Note GnuCash makes a distinction between invoices and bills in the user interface. A bill is received from a vendor, while an invoice is sent to a customer. This distinction is only made to avoid user confusion. The document received from a vendor could just as well be called an invoice in accounting terms. For the remainder of this page I will only talk about invoices, but it can mean either bill or invoice in the GnuCash sense of the words.

From an accounting perspective a credit note is very similar to an invoice. The document has got all the same properties as an invoice, but the sign is reversed. When you send your customer an invoice, the customer owes you money. Yet when you send your customer a credit note, you owe your customer some money.

Since technically invoices and credit notes are that similar, it makes sense to treat both documents very similarly in GnuCash as well, at least in the processing. To avoid confusion the user interface could make a distinction between the two document types, but the user should be allowed more or lest the same set of actions on either.

At present, GnuCash doesn't really support credit notes. The workaround suggested is to make a payment to the vendor for the amount of the credit note received. In this way at least GnuCash knows the vendor owes you this amount of money and will substract it automatically from the next invoice(s). This is not optimal in several ways:

  • There's no document tracking. GnuCash doesn't know anything about the credit note.
  • Expense accounts aren't updated properly. Say the credit note was for a book you bought before, then the original invoice would increase the "Books" expense account, yet the expense account isn't decreased when the credit note is processed. So you end up with an incorrect balance. And it gets even more complicated if the credit note has multiple entries (with or without taxes).

What follows is an analysis of what is required to fully support credit notes in GnuCash. This includes an interface to enter credit notes, how to handle credit note payments or invoice/credit note interactions, what impact the changes in the engine will have on older GnuCash releases and so on.


Artificial limitation

This section will be pretty technical...

The core issue regarding credit notes is a design assumption from a long time back:

  • to track invoice payments, invoice splits and its related payment splits are grouped in lots. Some parts of GnuCash assume invoices to be in one sign (say positive) and payments in the opposite sign (say negative for this example). Note that for bills the signs are exactly opposite but that's irrelevant for this discussion.
  • From a business logic perspective, a credit note is a negative invoice. With the above assumption (invoice=positive, payment=negative) that would mean that some parts of the business logic would incorrectly interpret a credit note split as a payment and a credit note payment as an invoice.

To avoid this unwanted confusion "negative" invoices are prohibited.

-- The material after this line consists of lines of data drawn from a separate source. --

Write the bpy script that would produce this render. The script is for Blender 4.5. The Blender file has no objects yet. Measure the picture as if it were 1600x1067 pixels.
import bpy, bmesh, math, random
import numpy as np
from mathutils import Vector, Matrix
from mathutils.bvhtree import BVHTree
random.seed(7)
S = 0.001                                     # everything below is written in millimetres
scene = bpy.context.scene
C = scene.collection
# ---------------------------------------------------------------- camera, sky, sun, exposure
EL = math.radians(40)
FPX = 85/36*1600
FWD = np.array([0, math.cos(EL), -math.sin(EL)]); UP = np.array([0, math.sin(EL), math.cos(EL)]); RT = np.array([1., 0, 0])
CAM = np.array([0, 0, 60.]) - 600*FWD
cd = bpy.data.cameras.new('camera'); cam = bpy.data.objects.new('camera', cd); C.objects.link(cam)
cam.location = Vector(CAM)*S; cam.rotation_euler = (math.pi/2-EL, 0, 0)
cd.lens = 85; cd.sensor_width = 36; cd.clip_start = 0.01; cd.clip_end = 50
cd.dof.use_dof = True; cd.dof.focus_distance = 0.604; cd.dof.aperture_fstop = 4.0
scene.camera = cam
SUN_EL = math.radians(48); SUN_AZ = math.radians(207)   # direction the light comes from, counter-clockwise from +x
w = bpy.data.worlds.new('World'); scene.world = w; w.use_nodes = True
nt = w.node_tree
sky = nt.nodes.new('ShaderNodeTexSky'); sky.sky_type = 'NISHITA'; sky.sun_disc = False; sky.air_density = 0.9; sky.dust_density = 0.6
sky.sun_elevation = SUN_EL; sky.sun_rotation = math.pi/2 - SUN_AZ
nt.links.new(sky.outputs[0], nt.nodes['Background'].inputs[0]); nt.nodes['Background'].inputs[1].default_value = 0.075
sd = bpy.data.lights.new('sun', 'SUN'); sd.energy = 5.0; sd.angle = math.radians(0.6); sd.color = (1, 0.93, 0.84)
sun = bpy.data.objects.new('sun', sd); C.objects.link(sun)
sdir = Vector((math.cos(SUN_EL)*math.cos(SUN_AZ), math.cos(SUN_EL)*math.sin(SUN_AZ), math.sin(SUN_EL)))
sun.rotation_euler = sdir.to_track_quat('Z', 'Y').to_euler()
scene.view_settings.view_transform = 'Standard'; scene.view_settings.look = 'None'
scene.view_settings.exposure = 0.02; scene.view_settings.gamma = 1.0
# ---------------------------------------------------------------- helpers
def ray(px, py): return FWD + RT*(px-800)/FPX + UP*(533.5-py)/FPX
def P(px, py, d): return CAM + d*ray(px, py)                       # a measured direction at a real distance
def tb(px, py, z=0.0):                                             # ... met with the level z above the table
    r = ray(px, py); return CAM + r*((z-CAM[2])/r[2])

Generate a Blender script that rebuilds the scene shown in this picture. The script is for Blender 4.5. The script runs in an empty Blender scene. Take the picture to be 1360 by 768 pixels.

The first step of this analysis is to uncover all parts of GnuCash that may be influenced if negative invoices were allowed.

owner-report.scm

This report will display a transaction history for an owner (invoices and payments). It distinguishes between invoice splits and payment splits based on the transaction type (currently can be 'I' for invoice and 'P' for payment). If credit notes are introduced in the business logic as a negative invoice, the invoice splits would still have the 'I' transaction type and payment splits would still have the 'P' transaction type. Hence this report is not influenced. If however a new transaction type is introduced for credit notes (say 'C'), this report will no longer show the credit note splits.

aging.scm

This report uses the positive=invoice, negative=payment assumption. It doesn't however list separate splits in detail. It only creates sums for splits that increase or decrease open invoices or overpayments. In that calculation it doesn't really matter whether a split was actually an invoice or a payment split. The sums still add up correctly with credit notes (negative invoice splits) and credit note payments (positive invoice splits). So this report is most likely not affected.